* [Brief]:
Extract every line that contains the string "scene".

* [Supplied material]:
— start —
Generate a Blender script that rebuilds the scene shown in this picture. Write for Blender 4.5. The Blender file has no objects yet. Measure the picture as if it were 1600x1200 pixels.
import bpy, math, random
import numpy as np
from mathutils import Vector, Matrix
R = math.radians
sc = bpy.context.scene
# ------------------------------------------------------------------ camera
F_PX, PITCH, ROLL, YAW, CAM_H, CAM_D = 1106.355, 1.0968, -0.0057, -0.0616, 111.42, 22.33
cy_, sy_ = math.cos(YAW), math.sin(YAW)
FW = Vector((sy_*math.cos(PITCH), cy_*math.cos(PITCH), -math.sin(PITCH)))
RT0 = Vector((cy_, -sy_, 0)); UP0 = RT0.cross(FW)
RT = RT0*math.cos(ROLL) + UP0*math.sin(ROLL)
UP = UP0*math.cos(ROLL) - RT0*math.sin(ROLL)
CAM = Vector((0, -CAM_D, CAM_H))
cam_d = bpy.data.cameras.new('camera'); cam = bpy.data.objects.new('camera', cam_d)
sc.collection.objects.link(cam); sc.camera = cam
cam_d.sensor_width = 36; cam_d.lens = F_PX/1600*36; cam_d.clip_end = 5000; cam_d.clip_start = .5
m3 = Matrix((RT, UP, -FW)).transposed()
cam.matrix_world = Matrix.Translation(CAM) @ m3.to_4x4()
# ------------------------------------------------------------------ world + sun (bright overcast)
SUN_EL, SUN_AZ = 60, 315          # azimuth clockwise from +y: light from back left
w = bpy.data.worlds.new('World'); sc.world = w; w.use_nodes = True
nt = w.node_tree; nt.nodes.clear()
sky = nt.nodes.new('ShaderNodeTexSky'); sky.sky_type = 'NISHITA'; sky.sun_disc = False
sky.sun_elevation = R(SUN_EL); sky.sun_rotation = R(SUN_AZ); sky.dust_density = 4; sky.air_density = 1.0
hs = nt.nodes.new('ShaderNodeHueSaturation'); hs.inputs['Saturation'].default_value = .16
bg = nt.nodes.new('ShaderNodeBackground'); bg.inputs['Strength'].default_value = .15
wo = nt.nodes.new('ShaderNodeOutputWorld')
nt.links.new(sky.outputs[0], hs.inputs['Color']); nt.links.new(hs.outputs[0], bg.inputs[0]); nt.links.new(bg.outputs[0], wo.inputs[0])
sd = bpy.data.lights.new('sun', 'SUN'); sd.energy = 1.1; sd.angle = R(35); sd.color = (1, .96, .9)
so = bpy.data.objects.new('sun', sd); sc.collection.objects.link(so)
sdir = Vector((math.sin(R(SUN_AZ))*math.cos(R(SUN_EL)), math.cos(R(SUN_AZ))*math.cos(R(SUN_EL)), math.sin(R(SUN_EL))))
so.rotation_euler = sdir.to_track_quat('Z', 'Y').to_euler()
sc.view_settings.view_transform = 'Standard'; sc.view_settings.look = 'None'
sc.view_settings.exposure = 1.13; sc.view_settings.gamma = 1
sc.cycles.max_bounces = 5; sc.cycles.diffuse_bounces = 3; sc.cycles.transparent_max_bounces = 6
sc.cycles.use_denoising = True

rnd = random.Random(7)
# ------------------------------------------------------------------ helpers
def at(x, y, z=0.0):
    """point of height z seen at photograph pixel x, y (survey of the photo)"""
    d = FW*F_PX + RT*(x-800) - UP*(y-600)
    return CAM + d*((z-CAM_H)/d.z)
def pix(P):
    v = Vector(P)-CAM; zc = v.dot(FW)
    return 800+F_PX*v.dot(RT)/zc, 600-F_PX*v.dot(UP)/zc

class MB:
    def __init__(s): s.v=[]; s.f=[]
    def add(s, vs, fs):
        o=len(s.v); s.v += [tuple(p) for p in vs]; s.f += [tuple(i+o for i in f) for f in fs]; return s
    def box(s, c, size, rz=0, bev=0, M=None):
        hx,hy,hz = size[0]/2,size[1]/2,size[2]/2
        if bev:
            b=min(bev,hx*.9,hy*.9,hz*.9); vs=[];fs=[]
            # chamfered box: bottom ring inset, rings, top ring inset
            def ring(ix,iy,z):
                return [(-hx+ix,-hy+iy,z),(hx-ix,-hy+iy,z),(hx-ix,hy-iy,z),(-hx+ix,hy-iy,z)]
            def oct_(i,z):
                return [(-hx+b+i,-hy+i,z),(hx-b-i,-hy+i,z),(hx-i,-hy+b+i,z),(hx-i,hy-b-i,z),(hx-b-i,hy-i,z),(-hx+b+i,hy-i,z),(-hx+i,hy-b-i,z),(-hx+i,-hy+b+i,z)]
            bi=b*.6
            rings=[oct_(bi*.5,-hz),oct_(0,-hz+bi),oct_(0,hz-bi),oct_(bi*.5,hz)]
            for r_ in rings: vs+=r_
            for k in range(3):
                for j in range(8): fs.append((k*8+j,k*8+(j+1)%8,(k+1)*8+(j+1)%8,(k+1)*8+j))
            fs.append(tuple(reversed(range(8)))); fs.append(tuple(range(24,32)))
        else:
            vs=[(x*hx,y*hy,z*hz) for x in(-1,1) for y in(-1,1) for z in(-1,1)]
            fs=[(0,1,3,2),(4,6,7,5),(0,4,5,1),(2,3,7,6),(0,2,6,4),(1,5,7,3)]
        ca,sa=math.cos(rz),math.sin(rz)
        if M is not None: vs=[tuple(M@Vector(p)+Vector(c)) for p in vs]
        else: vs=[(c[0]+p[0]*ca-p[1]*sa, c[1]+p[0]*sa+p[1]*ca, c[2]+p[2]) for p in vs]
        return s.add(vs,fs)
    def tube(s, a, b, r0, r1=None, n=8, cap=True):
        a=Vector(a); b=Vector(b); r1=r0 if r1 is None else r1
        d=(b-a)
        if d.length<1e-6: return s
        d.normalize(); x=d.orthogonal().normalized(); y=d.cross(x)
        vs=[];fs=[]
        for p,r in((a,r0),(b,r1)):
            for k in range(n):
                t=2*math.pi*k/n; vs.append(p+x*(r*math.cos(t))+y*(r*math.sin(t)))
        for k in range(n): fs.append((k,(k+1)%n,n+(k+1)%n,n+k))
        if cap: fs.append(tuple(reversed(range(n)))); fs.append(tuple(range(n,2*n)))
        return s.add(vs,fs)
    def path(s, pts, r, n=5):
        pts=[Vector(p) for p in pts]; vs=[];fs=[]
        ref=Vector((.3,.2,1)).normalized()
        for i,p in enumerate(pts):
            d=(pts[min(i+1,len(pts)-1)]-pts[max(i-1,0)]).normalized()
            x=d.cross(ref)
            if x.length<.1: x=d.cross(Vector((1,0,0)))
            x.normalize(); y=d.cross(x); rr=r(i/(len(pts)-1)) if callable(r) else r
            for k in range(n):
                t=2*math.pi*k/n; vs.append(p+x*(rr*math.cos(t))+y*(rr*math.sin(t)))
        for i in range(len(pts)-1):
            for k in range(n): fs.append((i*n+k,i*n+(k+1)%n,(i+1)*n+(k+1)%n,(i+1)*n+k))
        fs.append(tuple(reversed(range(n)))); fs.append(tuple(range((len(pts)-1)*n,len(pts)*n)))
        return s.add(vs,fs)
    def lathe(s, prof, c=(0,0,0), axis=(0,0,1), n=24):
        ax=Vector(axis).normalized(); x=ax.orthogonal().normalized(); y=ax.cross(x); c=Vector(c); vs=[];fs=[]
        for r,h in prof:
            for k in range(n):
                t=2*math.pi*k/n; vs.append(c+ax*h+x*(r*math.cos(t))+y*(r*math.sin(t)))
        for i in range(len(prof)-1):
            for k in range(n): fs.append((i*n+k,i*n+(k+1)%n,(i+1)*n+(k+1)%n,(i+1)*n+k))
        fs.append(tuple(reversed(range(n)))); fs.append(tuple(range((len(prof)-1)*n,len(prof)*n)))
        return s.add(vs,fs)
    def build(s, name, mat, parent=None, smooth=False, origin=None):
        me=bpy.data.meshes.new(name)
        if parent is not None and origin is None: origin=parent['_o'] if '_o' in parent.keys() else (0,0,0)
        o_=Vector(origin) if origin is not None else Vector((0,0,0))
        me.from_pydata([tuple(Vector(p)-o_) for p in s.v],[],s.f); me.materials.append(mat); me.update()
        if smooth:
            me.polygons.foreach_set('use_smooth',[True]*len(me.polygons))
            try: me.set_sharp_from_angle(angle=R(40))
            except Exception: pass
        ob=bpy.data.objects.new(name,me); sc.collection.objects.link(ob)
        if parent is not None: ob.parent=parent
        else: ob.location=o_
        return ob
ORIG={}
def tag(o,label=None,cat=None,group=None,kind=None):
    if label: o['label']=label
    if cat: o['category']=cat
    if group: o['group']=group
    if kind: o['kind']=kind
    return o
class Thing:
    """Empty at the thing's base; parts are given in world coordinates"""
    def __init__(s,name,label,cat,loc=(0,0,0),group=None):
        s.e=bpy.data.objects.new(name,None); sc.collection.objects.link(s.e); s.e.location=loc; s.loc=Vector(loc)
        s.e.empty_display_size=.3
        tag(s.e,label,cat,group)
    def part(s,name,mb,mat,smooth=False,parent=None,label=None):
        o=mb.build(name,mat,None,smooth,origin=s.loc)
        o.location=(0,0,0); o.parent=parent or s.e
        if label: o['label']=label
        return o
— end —
* [Problem solution]:
Generate a Blender script that rebuilds the scene shown in this picture. Write for Blender 4.5. The Blender file has no objects yet. Measure the picture as if it were 1600x1200 pixels.
sc = bpy.context.scene